Time Seems Like a Blur When You Cum
Bill in Exile – Load Dump (2010)
Let’s consider the previous poster’s comment because I think it’s actually insightful af.
It’s impossible to describe the taste of coffee to someone who has never had it. But you don’t try to describe it, you brew a cup and say: taste this, it’s warm and delicious. (Or, if you’re me and can’t stand warm beverages, you break out the Chameleon Cold Brew.)
It’s interesting: before I ever used marijuana, a number of people had explained to me what it was to be stoned. I remember being like uh, wait, I don’t get it.
After I smoked up, I totally got it. There’s no way to describe it. It’s like the taste of coffee–once you’ve had it, you’ll never forget what it tastes like. But you also don’t ever remember not knowing what it tastes like.

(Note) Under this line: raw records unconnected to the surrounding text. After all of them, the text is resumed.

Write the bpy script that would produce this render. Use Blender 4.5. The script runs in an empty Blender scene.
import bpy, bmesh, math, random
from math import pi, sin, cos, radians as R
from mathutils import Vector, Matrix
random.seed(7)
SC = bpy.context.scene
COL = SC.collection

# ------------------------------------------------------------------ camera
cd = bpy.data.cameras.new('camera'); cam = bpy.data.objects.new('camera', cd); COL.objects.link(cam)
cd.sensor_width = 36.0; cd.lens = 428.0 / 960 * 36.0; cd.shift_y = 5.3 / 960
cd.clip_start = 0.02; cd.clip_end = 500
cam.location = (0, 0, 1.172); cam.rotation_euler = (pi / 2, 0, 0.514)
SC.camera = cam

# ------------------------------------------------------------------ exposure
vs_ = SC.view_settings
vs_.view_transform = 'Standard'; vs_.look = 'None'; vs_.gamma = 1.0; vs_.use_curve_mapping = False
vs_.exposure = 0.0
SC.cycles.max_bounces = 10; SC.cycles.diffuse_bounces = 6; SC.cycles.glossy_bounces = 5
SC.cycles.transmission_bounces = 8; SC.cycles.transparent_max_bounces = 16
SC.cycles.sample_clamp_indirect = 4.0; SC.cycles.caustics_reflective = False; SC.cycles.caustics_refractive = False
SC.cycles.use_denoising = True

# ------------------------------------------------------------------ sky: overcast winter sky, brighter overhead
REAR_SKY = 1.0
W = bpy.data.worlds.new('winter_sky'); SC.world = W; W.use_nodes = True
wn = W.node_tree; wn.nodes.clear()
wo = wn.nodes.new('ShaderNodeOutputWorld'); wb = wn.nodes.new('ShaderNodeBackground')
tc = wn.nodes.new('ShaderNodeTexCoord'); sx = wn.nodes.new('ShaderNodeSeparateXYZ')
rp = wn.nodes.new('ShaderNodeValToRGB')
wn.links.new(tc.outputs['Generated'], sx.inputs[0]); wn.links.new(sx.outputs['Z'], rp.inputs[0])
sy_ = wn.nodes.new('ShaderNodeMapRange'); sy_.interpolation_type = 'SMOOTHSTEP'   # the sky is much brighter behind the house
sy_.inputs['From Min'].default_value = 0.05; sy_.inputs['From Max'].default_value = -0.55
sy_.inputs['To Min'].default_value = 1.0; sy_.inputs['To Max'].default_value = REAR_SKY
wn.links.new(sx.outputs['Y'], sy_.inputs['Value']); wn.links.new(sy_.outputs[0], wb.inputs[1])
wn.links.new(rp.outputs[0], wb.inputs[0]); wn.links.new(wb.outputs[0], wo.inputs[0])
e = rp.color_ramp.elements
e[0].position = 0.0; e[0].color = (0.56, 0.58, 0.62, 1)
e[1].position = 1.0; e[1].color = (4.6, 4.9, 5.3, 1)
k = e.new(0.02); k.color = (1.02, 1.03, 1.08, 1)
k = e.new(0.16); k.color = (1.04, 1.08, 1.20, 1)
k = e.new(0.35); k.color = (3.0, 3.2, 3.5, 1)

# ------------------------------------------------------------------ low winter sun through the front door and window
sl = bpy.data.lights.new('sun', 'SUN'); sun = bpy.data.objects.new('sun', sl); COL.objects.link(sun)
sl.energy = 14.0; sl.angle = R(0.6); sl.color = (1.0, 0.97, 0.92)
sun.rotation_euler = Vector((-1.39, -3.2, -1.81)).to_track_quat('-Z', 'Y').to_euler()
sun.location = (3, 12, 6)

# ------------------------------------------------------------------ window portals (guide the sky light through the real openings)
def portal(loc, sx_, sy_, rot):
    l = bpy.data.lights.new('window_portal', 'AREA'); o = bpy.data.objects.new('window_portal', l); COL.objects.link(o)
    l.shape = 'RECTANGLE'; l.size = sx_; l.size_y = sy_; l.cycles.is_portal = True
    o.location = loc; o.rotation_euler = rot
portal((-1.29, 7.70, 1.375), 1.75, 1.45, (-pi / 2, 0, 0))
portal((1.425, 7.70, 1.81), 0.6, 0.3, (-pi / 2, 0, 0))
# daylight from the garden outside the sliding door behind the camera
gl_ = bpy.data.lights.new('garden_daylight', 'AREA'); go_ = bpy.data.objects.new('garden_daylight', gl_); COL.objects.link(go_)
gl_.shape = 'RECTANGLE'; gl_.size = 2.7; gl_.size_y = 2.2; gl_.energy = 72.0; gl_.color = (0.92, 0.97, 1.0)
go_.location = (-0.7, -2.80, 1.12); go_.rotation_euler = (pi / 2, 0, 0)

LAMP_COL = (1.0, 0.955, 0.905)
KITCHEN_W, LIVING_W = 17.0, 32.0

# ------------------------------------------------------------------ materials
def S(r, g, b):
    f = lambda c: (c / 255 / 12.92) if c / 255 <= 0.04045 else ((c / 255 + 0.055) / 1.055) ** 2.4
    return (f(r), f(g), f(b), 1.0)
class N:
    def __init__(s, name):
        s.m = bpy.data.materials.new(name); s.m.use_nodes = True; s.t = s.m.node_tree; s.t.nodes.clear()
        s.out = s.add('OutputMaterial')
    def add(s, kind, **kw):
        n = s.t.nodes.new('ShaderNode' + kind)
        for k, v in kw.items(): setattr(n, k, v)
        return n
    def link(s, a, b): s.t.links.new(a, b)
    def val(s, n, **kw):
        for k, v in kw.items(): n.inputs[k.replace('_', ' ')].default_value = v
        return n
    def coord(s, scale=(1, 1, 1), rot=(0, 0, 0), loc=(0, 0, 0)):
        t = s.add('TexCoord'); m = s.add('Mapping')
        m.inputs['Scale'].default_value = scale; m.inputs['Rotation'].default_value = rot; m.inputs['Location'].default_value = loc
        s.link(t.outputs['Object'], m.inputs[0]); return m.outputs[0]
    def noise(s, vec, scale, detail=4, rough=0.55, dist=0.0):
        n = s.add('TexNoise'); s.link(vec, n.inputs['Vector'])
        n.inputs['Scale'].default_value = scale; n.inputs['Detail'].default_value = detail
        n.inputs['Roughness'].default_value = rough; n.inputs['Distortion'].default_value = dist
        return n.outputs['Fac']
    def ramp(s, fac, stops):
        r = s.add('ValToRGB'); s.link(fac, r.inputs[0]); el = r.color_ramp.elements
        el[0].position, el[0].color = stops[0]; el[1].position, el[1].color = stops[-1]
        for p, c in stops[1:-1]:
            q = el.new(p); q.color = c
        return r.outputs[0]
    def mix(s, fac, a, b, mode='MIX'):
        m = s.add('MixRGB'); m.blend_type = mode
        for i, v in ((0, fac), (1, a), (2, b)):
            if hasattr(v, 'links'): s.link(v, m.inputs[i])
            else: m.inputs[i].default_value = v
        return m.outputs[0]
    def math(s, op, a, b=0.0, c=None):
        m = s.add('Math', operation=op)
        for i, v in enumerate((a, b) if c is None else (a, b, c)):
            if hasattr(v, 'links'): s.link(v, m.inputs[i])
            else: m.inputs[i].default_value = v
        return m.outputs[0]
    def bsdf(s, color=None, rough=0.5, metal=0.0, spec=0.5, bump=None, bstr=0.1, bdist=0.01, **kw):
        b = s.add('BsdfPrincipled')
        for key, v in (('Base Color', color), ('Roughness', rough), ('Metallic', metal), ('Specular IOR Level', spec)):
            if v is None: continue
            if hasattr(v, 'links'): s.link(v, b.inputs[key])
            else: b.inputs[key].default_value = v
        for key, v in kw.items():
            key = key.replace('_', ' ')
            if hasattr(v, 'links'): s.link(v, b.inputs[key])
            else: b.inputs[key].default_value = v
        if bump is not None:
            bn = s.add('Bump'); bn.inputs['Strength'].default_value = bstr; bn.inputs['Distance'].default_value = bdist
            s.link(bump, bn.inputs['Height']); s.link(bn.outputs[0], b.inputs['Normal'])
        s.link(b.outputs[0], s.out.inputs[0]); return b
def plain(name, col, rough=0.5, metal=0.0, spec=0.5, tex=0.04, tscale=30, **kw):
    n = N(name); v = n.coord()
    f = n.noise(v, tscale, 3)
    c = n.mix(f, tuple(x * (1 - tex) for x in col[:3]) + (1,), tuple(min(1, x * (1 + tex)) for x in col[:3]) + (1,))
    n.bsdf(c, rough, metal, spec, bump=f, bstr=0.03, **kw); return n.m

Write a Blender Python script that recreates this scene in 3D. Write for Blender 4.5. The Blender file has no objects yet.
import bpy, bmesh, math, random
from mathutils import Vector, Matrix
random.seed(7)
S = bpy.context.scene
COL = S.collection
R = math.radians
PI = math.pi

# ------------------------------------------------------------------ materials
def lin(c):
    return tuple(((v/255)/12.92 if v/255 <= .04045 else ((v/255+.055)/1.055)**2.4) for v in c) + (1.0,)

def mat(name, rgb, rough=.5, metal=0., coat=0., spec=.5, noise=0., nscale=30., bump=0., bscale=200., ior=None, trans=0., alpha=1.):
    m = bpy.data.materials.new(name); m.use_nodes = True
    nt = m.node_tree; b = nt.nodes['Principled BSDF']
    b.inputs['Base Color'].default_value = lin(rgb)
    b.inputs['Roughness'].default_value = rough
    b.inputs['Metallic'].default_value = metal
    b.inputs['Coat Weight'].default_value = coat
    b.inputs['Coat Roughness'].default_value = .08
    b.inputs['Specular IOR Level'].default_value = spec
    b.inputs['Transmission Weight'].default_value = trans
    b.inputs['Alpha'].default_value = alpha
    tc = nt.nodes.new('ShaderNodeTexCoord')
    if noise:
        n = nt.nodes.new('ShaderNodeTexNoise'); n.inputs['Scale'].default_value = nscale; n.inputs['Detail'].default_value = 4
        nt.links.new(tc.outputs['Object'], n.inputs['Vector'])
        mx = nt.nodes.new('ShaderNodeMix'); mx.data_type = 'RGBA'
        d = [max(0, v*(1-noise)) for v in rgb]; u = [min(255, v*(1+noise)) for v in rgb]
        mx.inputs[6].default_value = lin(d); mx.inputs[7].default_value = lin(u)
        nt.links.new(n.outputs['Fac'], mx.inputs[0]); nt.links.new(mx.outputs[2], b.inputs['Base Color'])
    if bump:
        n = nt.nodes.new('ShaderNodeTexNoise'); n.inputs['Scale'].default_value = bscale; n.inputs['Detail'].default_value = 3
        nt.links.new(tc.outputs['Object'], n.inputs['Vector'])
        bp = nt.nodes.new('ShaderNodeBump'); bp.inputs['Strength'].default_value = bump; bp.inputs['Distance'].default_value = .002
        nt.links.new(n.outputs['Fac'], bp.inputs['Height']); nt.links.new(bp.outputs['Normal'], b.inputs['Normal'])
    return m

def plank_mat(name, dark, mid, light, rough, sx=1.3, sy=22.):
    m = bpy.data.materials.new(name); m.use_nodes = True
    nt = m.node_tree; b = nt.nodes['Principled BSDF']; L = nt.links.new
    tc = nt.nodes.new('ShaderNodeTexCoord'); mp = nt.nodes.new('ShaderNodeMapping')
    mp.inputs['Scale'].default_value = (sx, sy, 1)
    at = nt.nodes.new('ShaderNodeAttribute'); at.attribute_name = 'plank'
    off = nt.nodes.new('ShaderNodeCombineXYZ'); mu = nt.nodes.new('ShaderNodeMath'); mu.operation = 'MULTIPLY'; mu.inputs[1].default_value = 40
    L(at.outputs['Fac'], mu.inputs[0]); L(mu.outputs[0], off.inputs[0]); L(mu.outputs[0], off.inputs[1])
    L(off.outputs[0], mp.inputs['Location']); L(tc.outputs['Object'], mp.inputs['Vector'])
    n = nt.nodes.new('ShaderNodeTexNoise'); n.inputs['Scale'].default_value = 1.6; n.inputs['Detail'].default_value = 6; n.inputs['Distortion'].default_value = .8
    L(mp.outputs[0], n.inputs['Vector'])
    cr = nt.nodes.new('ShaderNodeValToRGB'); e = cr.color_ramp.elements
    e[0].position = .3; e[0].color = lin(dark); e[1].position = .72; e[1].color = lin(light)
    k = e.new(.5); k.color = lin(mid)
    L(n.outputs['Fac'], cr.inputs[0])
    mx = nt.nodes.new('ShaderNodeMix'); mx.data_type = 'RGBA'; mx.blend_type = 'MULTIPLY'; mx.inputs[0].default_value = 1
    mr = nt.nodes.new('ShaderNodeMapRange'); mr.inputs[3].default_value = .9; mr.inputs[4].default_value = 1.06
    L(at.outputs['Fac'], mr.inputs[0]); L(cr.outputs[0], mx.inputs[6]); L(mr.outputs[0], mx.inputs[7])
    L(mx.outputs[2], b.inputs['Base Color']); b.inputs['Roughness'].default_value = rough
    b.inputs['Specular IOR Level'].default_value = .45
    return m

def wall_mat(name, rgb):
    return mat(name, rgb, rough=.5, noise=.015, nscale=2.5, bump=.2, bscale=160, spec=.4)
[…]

Literacy is probably a better example. Once you learn to read you know–practically–that at a certain point you didn’t know how; but the knowing overrides the memory of not knowing. (Like I’m a bit precocious in that I remember very specific things from as young as six months. So I can remember seeing signs before I was able to read and being able to read them in my recollection even though I couldn’t have read them at the time.)
Again, that only works ex post facto. You sort of have to walk to the edge and jump.
Consider this scenario: you’re sitting in your room and suddenly the brightest red cardinal darts in through the window and lands on the back of a chair. The incongruity is stunning to you and the surprise of it shakes your brain out of it’s perpetual classifying and organizing: this is inside, this is outside; me vs. not me, when do I need to leave to meet Su for dinner, etc. But in that moment of unplanned surprise, there is the briefest of moments where you are too surprised to label or otherwise interpret the scene.
And when you tell people about it your explanation will last ten times longer than the moment did. Our eyes see and even though we can’t see the act of our eyes seeing, that is how our brain processes it–we see routinely as if through a mirror darkly. But in moments of self-transcendence it’s like the experience of needing glasses and never having had them and then when you put them on you’re just like OMFG at all the details you’ve been missing.
Interestingly, virtually every account I’m familiar with as far as mystical/self-transcendent experience involves the distension of time. You can see 100 things for every one you’d normally notice and because your brain is too shocked to filter any of it, it just all comes in and you absorb it.
So the person who posted this image is actually very much on point with their observation. Orgasm does share a number of points of commonality with transcendent experience in my… er, experience. And if I’m not mistaken that’s why church and state are so down on drugs and an openness to sexual expression–when you realize the kingdom’s keys are within your grasp why would you give the first half a fuck about an institutional intercessor?